◆ Exercise instructions ◆
Return the first line, the line containing "from mathutils import Matrix, Vector, noise", and every line between them, exactly as they stand.

◆ Stored entries ◆
--------------------

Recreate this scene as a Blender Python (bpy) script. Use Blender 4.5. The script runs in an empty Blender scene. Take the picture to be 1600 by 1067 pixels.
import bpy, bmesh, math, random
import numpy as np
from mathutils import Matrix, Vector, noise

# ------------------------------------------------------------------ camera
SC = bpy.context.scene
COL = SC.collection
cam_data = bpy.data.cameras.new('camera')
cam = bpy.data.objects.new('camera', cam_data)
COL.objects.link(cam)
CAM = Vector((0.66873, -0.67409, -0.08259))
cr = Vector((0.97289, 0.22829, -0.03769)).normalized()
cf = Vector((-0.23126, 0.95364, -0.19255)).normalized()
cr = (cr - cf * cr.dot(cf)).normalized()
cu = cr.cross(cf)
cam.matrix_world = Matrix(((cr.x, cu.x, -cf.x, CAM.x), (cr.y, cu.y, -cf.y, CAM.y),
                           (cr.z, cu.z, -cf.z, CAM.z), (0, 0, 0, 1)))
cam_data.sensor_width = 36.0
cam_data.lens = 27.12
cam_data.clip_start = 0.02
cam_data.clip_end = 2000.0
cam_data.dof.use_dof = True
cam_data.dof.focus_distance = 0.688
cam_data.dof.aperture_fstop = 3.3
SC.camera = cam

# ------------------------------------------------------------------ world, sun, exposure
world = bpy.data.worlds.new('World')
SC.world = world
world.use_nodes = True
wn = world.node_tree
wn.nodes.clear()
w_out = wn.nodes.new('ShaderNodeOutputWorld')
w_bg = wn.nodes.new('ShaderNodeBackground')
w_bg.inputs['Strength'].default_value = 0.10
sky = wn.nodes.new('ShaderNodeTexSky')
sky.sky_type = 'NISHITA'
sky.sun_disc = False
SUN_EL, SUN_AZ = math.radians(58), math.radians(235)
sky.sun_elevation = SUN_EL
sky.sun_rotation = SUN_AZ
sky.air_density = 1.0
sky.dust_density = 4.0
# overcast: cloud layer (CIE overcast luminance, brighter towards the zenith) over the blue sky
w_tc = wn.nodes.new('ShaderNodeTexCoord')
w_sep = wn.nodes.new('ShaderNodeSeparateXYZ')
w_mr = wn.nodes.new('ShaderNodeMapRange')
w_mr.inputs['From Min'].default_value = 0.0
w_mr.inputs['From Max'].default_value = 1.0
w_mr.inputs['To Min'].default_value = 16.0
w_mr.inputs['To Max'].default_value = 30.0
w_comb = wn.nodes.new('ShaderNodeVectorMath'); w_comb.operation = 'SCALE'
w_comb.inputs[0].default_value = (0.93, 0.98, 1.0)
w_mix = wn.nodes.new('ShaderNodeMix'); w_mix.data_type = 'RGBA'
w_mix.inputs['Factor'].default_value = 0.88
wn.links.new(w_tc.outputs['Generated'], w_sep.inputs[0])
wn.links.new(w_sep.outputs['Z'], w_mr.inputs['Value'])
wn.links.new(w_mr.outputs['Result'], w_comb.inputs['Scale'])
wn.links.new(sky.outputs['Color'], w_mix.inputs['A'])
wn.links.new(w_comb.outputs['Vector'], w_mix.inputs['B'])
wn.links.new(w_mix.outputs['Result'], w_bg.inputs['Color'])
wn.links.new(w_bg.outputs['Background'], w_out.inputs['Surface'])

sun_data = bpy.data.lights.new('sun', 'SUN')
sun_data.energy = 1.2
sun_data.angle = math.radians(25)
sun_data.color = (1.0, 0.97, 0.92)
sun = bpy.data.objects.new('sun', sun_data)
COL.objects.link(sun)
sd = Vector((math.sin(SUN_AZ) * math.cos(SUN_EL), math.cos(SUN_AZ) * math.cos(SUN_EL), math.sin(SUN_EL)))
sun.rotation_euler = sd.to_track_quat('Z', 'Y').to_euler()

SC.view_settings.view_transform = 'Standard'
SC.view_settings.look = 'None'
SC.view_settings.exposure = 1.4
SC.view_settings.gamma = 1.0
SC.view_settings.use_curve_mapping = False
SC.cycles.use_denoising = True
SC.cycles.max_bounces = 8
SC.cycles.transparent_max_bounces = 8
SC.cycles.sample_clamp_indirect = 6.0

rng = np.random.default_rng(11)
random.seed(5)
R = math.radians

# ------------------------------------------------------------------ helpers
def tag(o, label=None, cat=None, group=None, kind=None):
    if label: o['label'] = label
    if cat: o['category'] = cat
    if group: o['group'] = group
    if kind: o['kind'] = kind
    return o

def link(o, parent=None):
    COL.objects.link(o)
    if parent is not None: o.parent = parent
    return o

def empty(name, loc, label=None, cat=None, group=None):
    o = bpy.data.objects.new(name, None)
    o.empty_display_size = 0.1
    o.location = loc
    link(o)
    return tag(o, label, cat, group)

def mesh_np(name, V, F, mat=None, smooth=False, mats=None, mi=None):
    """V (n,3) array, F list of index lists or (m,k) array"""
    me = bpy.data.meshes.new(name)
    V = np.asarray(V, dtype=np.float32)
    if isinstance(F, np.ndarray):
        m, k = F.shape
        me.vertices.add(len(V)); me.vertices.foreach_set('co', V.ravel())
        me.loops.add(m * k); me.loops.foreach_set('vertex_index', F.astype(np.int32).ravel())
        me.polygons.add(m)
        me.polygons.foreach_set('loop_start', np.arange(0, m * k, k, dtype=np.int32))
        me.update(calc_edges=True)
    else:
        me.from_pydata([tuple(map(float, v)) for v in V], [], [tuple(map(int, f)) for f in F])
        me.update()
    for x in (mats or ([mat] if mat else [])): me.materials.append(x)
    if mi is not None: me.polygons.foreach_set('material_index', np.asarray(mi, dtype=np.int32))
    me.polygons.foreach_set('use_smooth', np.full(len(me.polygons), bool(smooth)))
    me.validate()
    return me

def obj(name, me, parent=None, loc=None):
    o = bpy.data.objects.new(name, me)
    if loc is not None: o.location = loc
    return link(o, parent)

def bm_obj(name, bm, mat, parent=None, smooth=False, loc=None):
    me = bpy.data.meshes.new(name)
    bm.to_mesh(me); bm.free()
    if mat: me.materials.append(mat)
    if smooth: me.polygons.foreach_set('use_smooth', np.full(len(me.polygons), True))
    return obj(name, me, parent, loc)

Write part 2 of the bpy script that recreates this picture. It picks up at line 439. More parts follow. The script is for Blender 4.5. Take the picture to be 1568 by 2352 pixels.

--------------------

◆ Complete output ◆
Recreate this scene as a Blender Python (bpy) script. Use Blender 4.5. The script runs in an empty Blender scene. Take the picture to be 1600 by 1067 pixels.
import bpy, bmesh, math, random
import numpy as np
from mathutils import Matrix, Vector, noise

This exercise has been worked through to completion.